Apoc.coll.subtract fails in this example

I am using apoc.coll.subtract on Aura (DB not DS), version 4, Region Iowa, USA (us-central1), GCP as follows:

RETURN apoc.coll.subtract(foo, bar), foo, bar

The details of foo, bar are theoretically not important. The problem is that apoc.coll.subtract is supposed to subtract bar from foo. Thus no node in bar should appear in the output of apoc.coll.subtract(). But when a node appears in BOTH foo and bar it will appear in the output of apoc.coll.subtract().

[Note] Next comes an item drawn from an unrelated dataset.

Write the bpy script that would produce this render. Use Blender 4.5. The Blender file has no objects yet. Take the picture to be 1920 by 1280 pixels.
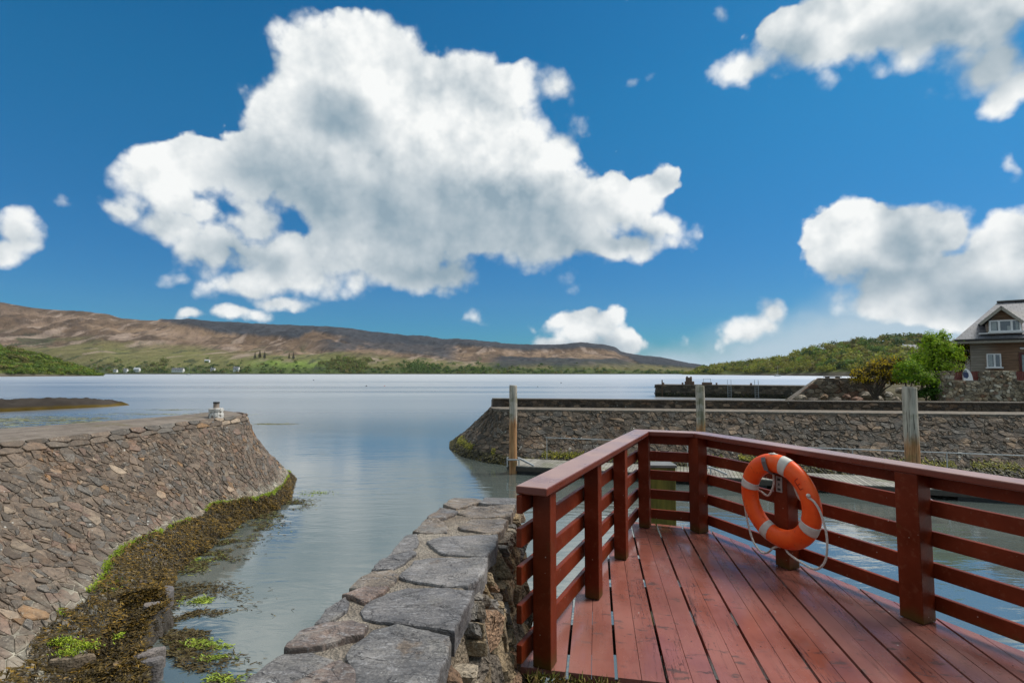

This seems to be a bug. I got the same results using other Cypher expressions that do not make calls to apoc functions. I was pretty sure that was a bug too (my bug) and when I found apoc.coll.subtract() I thought ah ha! This will fix it! Now I wonder if the apoc function is just a wrapper on some other code that "does the same thing" including the same unfortunate bug.

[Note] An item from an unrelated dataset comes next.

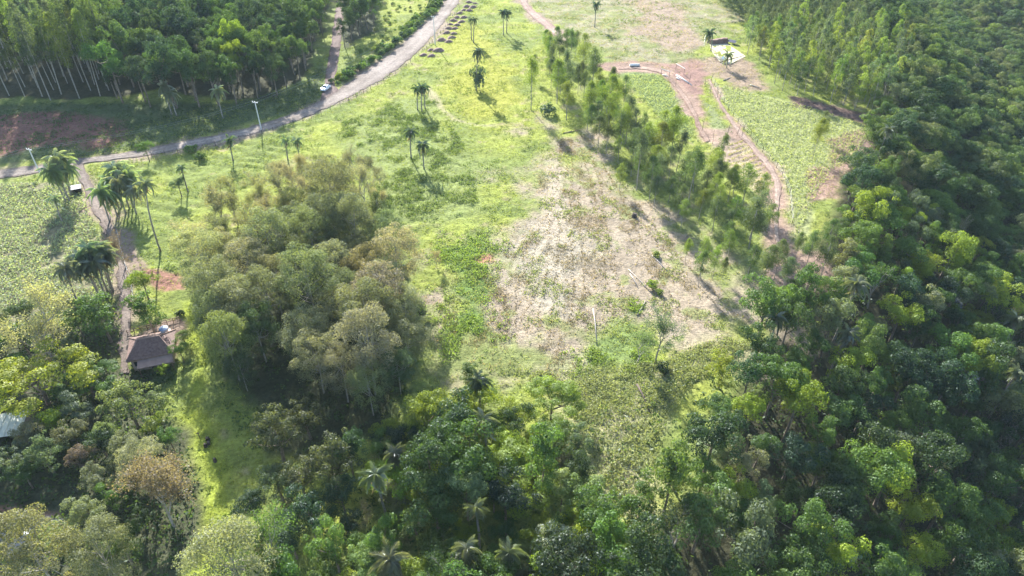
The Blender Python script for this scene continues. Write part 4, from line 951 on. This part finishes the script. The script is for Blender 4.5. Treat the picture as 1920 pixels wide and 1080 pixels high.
# ------------------------------------------------------------------ farm house
M_TILE = rough('roof_tile', (0.12, 0.075, 0.062), (0.19, 0.125, 0.102), 2.5, 0.3, ro=.75)
M_RIDGE = rough('ridge_tile', (0.20, 0.13, 0.10), (0.28, 0.19, 0.15), 3, 0.2)
M_WALL = rough('plaster', (0.36, 0.27, 0.22), (0.45, 0.35, 0.29), 1.2, 0.15)
M_WHITE = rough('white_paint', (0.68, 0.68, 0.66), (0.80, 0.80, 0.78), 1.5, 0.05, ro=.5)
M_GLASS = rough('dark_glass', (0.02, 0.025, 0.03), (0.035, 0.04, 0.05), 2, 0, spec=.6, ro=.12)
M_WOOD = rough('brown_wood', (0.11, 0.07, 0.05), (0.18, 0.12, 0.085), 4, 0.3)
M_CONC = rough('concrete', (0.48, 0.47, 0.45), (0.62, 0.61, 0.58), 2, 0.2)
M_BLUE = rough('blue_plastic', (0.10, 0.14, 0.22), (0.13, 0.18, 0.27), 2, 0.05, ro=.45)
M_METAL = rough('pale_metal', (0.40, 0.40, 0.33), (0.48, 0.48, 0.40), .8, 0.1, ro=.55)
M_RUBBER = rough('rubber', (0.02, 0.02, 0.02), (0.035, 0.035, 0.035), 5, 0.1)
M_SOIL = rough('heaped_soil', (0.14, 0.085, 0.07), (0.22, 0.145, 0.115), 2.5, 0.9)
M_SAND = rough('pale_sand', (0.40, 0.35, 0.24), (0.48, 0.42, 0.30), .5, 0.3)
M_WIRE = rough('cable', (0.38, 0.38, 0.38), (0.5, 0.5, 0.5), 5, 0)
def thing(name, x, y, rz, label, cat, group=None, z=None):
    e = link(name, None, (x, y, hz(x, y) if z is None else z), rz); e.empty_display_size = .5; return prop(e, label, cat, group)
def part(name, mb, mat, parent, smooth=False): return link(name, mb.mesh(name, mat, smooth), parent=parent)
A, B_, C_, D_ = [np.array(at(*q, 2.9)[:2]) for q in ((236, 678), (325, 661), (309, 622), (237, 628))]
hw = np.linalg.norm(B_-A); hd = 6.6; ra = math.atan2(*(B_-A)[::-1]); hc_ = (A+B_)/2+hd/2*np.array([-math.sin(ra), math.cos(ra)])
hs = thing('farm_house', hc_[0], hc_[1], ra, 'small farm house with dark brown hipped tile roof', 'house')
WX, WY = hw/2, hd/2
wl = MB()
for c, d in (((0, -WY+.55, 1.35), (hw-1.1, .2, 2.9)), ((0, WY-.55, 1.35), (hw-1.1, .2, 2.9)), ((-WX+.65, 0, 1.35), (.2, hd-1.3, 2.9)), ((WX-.65, 0, 1.35), (.2, hd-1.3, 2.9))): wl.box(c, d)
part('wall', wl, M_WALL, hs)
rise, rl = 1.75, hw*0.46                         # hipped roof laid in overlapping courses
def hip(face, rows_):
    b = MB(); e0, e1, r0_, r1_ = face
    e0, e1, r0_, r1_ = map(np.array, face); nrm = np.cross(e1-e0, r0_-e0); nrm = nrm/np.linalg.norm(nrm)
    if nrm[2] < 0: nrm = -nrm
    for k in range(rows_):
        f0, f1 = k/rows_, (k+1.0)/rows_
        p0, p1 = e0+(r0_-e0)*f0, e1+(r1_-e1)*f0; q0, q1 = e0+(r0_-e0)*f1, e1+(r1_-e1)*f1
        up, dn = nrm*0.075, nrm*0.012
        V = [p0+up, p1+up, q1+dn, q0+dn, p0-nrm*.03, p1-nrm*.03]
        b.add(V, [(0, 1, 2, 3), (4, 5, 1, 0)])
    return b
ez, ZR = 2.85, 2.85+rise
c4 = [(-WX, -WY, ez), (WX, -WY, ez), (WX, WY, ez), (-WX, WY, ez)]; R0, R1 = (-rl/2, 0, ZR), (rl/2, 0, ZR)
roof = part('roof', hip((c4[0], c4[1], R0, R1), 14), M_TILE, hs)
for nm, f in (('roof', (c4[2], c4[3], R1, R0)), ('roof', (c4[3], c4[0], R0, R0)), ('roof', (c4[1], c4[2], R1, R1))): part(nm, hip(f, 14), M_TILE, hs)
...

Here is my use case. Given a node n we have a collection of paths rooted at n which we think are interesting (bar). Next we have a collection of nodes which are connected to n by exactly one relationship (foo). What I want to find is the set of nodes which are directly connected to n but are not members of bar. (You could think of them as a set of nodes connected to n which were rejected by the pathfinding which created bar.) Perhaps there is another way?

Hi @ralden,

Can you share the query u have been using?

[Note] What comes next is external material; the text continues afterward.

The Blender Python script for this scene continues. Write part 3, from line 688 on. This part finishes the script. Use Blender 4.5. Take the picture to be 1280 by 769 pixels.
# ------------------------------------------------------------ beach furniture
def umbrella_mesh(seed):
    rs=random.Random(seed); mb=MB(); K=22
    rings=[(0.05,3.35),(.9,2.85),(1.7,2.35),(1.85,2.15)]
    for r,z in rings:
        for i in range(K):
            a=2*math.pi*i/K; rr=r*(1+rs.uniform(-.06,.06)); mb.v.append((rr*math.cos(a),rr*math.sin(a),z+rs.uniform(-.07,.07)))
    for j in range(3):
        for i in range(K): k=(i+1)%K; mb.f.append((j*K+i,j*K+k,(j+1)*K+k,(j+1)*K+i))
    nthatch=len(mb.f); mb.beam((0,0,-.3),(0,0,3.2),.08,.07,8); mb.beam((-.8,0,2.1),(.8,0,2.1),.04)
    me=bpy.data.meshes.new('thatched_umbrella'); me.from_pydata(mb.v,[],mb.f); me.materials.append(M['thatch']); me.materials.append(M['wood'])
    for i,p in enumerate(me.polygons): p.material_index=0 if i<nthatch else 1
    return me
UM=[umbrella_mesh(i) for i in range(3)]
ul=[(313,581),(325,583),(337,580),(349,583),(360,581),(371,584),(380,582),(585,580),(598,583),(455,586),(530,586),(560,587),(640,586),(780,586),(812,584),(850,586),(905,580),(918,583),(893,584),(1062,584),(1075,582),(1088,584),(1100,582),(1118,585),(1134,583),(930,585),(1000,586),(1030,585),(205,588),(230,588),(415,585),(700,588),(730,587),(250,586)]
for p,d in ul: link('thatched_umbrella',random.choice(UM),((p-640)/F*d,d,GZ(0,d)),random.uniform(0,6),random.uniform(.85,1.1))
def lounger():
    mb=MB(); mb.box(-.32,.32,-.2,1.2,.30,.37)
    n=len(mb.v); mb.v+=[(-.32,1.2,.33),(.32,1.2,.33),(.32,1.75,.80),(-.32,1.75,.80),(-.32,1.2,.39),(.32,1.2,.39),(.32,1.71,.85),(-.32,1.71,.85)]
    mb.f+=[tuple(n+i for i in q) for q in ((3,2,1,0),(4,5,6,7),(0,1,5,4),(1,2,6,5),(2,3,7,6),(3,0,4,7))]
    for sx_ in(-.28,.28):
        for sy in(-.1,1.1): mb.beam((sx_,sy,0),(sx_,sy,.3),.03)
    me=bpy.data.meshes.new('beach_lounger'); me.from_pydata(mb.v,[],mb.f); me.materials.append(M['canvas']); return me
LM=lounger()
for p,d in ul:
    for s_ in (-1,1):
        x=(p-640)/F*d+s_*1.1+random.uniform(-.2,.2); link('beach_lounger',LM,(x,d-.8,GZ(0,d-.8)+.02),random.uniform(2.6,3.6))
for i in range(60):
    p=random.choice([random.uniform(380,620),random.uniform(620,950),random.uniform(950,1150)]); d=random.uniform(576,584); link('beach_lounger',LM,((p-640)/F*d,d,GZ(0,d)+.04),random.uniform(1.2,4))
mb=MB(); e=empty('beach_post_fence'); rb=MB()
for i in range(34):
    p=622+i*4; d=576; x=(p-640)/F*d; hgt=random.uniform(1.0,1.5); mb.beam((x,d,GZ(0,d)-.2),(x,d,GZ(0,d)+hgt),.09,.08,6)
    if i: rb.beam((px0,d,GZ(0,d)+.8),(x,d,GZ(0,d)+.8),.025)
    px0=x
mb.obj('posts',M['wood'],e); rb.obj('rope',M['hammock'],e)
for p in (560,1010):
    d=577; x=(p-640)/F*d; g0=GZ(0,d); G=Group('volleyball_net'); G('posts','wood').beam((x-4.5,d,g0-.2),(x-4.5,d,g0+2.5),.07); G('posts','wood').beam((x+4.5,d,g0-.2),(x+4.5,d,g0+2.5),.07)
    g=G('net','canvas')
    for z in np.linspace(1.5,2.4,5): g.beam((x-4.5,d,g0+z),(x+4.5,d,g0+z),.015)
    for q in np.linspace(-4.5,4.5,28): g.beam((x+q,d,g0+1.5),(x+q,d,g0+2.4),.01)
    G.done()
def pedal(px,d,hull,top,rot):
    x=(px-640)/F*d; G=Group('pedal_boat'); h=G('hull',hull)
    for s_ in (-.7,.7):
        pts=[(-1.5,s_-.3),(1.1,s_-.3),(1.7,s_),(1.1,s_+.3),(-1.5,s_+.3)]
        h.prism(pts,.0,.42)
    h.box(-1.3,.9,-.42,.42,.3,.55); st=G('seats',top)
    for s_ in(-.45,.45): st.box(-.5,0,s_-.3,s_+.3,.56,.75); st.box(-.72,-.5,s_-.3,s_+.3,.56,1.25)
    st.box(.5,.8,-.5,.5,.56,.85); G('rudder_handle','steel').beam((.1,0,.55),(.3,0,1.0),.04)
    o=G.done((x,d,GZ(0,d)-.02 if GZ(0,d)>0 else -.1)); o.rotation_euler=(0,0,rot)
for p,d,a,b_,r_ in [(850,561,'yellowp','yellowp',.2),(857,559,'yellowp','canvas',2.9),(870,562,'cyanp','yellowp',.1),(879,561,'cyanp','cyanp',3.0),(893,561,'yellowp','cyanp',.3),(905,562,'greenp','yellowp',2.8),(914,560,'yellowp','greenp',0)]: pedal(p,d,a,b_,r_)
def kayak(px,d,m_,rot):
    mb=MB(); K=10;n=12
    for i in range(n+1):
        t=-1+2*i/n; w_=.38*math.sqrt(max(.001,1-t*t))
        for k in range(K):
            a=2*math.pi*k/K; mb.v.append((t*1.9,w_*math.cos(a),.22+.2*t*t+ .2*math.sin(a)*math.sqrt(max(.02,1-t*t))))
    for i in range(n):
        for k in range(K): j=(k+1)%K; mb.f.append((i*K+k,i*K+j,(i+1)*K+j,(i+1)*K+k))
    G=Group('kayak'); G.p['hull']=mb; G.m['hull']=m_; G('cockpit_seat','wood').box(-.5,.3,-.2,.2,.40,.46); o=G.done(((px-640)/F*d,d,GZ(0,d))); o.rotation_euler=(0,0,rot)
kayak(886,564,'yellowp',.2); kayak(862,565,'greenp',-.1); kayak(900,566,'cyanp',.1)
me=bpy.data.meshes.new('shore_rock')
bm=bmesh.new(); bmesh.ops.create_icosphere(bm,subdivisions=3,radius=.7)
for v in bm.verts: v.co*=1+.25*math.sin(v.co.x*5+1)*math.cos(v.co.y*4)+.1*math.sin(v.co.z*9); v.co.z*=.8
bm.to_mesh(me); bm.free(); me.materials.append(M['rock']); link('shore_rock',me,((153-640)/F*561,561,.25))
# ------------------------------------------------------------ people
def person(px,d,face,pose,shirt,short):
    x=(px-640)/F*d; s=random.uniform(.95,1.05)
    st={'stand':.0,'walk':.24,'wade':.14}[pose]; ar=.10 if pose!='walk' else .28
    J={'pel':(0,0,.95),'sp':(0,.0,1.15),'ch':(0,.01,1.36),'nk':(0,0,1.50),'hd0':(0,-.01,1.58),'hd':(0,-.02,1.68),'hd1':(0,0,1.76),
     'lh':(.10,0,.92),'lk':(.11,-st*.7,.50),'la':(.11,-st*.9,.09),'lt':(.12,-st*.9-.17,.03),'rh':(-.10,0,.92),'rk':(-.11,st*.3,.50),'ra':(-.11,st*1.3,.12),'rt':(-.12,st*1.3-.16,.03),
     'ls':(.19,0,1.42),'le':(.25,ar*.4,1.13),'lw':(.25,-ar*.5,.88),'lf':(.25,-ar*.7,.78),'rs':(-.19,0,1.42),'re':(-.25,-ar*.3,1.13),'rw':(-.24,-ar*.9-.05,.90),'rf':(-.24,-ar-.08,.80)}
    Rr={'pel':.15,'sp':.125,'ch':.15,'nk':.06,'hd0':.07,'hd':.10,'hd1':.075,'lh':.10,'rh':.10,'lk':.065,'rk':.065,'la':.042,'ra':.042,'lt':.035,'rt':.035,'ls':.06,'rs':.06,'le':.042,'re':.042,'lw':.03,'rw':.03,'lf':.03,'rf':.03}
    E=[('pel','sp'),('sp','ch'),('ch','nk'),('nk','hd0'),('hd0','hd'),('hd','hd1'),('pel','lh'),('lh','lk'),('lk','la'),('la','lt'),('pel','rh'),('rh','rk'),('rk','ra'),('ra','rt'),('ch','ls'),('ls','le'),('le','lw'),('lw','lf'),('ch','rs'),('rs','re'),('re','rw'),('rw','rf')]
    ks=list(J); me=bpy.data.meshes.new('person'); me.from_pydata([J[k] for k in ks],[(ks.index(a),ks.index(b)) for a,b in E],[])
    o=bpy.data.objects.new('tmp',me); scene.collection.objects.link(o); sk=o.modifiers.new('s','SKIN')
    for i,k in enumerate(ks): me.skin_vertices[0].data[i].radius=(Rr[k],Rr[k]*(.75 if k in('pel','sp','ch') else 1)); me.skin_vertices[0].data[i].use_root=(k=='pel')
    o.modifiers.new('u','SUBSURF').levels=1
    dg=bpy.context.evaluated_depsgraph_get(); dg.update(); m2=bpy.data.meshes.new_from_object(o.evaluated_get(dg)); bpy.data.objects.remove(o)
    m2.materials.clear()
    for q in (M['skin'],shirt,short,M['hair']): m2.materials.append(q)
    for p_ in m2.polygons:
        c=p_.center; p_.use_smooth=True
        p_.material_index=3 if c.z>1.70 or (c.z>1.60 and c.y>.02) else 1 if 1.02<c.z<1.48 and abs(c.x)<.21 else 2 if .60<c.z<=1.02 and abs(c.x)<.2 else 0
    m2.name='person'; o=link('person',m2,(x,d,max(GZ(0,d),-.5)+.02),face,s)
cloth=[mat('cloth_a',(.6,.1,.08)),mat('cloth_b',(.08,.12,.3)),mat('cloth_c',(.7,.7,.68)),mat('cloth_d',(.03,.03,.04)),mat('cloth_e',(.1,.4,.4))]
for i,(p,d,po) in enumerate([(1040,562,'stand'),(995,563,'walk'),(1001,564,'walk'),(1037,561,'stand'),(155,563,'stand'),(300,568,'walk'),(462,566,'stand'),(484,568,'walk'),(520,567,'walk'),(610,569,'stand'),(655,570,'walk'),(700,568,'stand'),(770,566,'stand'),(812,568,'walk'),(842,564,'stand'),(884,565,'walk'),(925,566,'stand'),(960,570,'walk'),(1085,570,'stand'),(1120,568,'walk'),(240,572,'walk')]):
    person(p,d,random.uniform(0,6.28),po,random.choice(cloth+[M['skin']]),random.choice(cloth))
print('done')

Sorry I tossed it. I wound up doing this:

WITH blacklist, foo
WHERE NOT ANY(w IN foo WHERE w IN blacklist)
RETURN foo

Whereas before I was doing something like

RETURN apoc.coll.subtract(foo, blacklist)

As far as I could see the behavior of the two differs when both foo and blacklist share a node.

I don't think the above is what you want based on your description of your use case. Your query will return foo as is or return nothing, depending on if blacklist contains at least one element of foo.

Assuming bar is the collection of nodes derived from all the interesting paths, then the following example gives you the nodes in foo that are not in blacklist (bar in your real query). The result is [1, 2, 5].

with [1,2,3,4,5] as foo, [3,4,6,7,67] as blacklist
RETURN [i in foo where not i in blacklist]

This gave me the same result, so I am not sure what issue you were having:

with [1,2,3,4,5] as foo, [3,4,6,7,67] as blacklist
RETURN apoc.coll.subtract(foo, blacklist)

Well you got me. Thanks for demonstrating the value of a small test case. In the middle of a real app and a ton of data I guess I was not seeing what I thought I was seeing.